The country can’t wait, I’m sure.


William Hague was an excellent first Tory guest on The Rest Is Politics. Excellent for numbers, and for the first time we had the No 1, 2 and 3 slots in the UK episode charts, and have now been No 1 overall for so long it is frankly getting embarrassing.

But the former Tory leader was excellent in what he said, too. Johnson should not be allowed to appoint any new peers at all. I liked that bit. Whoever succeeds Johnson should make clear there can be no comeback, and no place for him in the senior echelons of the Tory party. Quite right. Johnson failed. He certainly did. Brexit is going badly. It certainly is. Hague was not holding back. He was pretty critical of David Cameron and George Osborne too, for getting “carried away” about better relations with China.

I also enjoyed his admission that we had successfully spooked him when he was Tory leader and regularly getting the better of Tony Blair at prime minister’s questions, by being so funny! We developed a line of attack – “all jokes, no judgment”. It worked. He stopped being funny, and so stopped landing blows. It was nice to hear from the man himself that it was those attacks that led him to go easy on the jokes.

His admission was so frank that I decided against mentioning my favourite ever poster, in which we put Margaret Thatcher’s hair on Hague’s bald head, variously sloganed “Get out and vote – or they get in,” and – my favourite – “Be Afraid. Be Very Afraid.”

Google “Thatcher hair on William Hague head,” click on images, and enjoy. I did. As Hague knew before we disabled him, you can’t beat a bit of wit to make a serious point!


On a more serious note, Hague pushed back on my suggestion that the Cameron government in which he was foreign secretary did not have to hold the EU membership referendum in 2016. He said that the real drive to Brexit came from the Blair government’s failure to hold a referendum on the Lisbon Treaty in 2008-09, and the failure to limit immigration numbers when several Eastern European countries joined the EU.

It is a point I have had made at me many times before, not least by Nigel Farage, and I have usually hit back hard. But there was something so reasonable about Hague’s entire demeanour throughout that made me take it more seriously.

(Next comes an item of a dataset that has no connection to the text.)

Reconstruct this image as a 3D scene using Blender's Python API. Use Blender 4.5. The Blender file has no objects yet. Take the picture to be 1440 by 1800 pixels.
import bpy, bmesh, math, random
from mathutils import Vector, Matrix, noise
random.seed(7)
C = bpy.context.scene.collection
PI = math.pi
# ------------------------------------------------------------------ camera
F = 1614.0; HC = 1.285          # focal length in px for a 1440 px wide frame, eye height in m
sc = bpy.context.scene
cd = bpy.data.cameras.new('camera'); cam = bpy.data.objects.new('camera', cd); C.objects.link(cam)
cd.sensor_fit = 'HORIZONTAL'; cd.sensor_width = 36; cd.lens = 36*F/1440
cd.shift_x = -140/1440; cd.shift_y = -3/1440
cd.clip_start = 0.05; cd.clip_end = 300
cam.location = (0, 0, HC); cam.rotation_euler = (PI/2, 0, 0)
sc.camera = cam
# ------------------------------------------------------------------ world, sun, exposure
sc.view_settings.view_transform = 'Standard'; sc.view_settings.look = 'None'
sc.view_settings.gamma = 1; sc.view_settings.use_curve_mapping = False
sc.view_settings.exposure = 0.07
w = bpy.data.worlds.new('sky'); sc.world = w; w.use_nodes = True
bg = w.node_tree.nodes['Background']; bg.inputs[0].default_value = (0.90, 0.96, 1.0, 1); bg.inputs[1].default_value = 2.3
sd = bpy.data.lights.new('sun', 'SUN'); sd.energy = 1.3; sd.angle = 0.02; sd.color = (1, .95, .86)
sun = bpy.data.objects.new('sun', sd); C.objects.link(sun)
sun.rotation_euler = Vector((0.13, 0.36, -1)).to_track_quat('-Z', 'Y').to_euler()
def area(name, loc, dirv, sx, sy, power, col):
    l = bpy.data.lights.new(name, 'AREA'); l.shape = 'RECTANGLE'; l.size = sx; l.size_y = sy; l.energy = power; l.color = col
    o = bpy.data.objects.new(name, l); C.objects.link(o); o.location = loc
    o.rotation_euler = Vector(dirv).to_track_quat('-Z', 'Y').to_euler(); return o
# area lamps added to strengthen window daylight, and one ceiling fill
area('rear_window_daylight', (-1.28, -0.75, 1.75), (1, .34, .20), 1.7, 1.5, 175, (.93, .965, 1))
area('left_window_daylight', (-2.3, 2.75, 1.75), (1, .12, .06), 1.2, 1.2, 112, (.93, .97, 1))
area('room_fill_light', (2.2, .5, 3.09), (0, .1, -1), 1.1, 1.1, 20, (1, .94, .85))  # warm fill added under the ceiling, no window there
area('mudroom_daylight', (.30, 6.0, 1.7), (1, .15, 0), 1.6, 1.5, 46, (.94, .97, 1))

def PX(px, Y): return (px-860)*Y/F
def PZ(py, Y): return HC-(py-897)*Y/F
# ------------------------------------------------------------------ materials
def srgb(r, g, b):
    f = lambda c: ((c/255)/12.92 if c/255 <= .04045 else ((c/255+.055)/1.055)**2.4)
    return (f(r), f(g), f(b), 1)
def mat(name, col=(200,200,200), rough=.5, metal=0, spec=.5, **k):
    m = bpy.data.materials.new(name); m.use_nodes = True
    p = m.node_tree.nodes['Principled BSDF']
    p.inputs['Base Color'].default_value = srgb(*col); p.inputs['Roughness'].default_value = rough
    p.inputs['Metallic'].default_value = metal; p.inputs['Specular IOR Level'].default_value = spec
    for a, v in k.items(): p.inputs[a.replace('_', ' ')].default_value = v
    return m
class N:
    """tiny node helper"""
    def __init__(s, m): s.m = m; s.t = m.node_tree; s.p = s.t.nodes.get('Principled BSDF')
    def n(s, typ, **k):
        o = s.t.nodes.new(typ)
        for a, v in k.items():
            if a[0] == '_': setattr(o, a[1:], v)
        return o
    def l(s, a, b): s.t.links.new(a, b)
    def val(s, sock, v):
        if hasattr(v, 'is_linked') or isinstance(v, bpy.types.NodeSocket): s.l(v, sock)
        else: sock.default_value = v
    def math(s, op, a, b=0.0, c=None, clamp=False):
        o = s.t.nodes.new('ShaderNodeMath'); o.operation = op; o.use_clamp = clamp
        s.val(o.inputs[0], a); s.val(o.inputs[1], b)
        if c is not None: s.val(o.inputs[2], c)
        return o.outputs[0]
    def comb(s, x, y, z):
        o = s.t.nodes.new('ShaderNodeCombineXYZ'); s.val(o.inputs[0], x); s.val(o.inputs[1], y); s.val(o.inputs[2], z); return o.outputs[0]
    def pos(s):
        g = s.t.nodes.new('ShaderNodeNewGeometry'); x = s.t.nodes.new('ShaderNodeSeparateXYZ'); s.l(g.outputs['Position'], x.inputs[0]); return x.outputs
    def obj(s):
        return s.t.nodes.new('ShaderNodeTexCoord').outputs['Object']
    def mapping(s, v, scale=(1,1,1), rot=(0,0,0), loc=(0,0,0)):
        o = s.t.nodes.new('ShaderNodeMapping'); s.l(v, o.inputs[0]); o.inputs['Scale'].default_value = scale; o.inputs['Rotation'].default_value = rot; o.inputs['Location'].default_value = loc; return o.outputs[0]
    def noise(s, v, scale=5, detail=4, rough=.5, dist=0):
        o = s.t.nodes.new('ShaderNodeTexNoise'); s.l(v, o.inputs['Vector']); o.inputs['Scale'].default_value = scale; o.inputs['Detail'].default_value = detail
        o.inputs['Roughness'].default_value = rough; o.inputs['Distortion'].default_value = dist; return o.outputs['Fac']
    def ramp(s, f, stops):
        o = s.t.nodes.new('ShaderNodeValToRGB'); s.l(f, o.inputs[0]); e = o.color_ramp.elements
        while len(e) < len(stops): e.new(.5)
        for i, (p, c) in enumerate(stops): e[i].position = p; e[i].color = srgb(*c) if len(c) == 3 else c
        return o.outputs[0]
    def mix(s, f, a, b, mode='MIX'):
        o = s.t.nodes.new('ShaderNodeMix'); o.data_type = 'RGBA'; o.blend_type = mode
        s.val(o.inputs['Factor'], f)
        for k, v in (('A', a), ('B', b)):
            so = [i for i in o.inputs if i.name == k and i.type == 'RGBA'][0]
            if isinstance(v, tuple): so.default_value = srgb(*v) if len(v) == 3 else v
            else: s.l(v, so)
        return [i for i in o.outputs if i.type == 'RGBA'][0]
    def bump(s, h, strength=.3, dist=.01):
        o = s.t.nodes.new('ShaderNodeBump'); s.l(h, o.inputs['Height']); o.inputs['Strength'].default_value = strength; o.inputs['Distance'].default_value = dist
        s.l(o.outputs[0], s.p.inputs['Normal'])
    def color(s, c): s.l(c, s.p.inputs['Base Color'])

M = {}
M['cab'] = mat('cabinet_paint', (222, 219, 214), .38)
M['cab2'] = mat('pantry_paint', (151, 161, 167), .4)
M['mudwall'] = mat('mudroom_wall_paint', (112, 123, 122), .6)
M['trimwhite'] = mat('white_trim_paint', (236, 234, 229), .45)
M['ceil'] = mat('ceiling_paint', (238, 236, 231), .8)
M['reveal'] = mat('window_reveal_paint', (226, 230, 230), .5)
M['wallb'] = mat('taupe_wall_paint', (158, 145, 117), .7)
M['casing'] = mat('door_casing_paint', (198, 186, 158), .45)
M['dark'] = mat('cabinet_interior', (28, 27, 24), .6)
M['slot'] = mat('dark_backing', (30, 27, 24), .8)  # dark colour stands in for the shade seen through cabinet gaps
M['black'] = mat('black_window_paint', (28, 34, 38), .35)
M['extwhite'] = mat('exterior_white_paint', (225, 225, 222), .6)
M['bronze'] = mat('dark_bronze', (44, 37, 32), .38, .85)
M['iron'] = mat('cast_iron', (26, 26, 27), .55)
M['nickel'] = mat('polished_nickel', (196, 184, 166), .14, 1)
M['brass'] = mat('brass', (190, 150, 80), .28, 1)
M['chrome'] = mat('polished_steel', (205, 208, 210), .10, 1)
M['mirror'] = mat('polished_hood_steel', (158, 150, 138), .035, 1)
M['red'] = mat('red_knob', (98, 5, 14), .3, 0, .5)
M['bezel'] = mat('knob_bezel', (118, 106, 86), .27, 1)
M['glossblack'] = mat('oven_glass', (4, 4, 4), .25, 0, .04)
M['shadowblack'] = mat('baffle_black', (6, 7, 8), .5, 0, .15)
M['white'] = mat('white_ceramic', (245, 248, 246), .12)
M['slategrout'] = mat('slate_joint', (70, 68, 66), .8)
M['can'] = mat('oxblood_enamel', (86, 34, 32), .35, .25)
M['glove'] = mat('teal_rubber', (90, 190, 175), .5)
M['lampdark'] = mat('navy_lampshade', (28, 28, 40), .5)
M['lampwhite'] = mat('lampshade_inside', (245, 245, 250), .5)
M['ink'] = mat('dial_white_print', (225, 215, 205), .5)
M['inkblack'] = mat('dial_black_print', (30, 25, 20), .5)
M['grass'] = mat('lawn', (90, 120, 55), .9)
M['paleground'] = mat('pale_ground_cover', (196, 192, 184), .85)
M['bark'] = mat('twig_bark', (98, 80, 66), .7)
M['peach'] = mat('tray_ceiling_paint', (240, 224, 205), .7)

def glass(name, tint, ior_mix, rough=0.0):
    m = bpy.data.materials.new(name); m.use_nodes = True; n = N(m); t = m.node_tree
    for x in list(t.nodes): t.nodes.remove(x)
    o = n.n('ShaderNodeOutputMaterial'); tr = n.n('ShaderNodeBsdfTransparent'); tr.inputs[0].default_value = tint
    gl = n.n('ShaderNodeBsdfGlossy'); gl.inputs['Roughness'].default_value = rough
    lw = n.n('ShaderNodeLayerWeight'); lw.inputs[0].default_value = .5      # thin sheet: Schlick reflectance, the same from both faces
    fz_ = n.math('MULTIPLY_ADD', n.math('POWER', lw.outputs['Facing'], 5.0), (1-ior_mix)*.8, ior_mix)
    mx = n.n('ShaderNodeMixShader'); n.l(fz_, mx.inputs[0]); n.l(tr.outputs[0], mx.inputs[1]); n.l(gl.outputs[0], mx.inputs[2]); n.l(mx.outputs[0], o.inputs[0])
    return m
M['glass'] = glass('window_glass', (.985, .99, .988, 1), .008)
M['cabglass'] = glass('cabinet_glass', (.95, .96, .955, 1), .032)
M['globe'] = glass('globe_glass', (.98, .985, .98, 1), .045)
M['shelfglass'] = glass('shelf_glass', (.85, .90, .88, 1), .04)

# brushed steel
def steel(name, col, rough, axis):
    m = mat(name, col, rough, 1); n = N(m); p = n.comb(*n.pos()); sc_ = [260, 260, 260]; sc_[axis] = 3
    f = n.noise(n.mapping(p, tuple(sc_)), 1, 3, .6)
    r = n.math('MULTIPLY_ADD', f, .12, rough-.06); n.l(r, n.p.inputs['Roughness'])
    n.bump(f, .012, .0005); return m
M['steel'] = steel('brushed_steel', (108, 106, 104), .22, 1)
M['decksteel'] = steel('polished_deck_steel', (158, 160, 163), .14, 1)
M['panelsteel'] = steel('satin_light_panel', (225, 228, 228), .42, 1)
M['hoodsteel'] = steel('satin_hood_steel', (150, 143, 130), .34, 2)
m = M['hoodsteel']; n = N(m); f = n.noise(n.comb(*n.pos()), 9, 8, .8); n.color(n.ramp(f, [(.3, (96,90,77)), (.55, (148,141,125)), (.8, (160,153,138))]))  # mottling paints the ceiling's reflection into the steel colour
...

I didn’t sleep well. It might have been because France was in the middle of its third heatwave so far this summer. But it is the first time I have ever dreamt about having an argument with someone about the Lisbon Treaty, so maybe there was something deeper going on.


The podcast has such dedicated listeners that someone has now posted a Rest Is Politics bingo card, taking the mickey out of some of the things we talk about and say a lot. So you’ve got me saying Johnson is the worst PM ever, reciting the Nolan principles, plugging the book by Moisés Naím that was featured in the New European on the 3Ps of populism, polarisation and post truth, or slagging off private schools.

You’ve got Rory Stewart telling us how many semiconductors are made in Taiwan (he does mention that a lot), saying nice things about Theresa May and lamenting his lost wedding ring. But I am particularly pleased that the bingo game also has me mentioning bagpipes, ABBA and, yes, TNE. Message discipline is so important.


People are basically nice, you know. When my daughter, Grace, wrote a long piece in the Guardian about being raped in the US, and explaining why being a comedian who talks a lot about her sex life made the whole experience even more confusing, harrowing, and liable to be misinterpreted, I tweeted the piece with the message: “Haters gonna hate, but those who know her best love her most.”

Grace, her mum Fiona, and I were all inundated with comments, texts and emails, virtually all of them supportive of her and – especially proud dad alert – many of them pointing out how well she writes! She is quite a talent, and if you want to see the funny side of her, she is at the Gilded Balloon in Edinburgh for the whole month of the fringe.

That’s it Grace. No more blatant plugs. Love, Dad.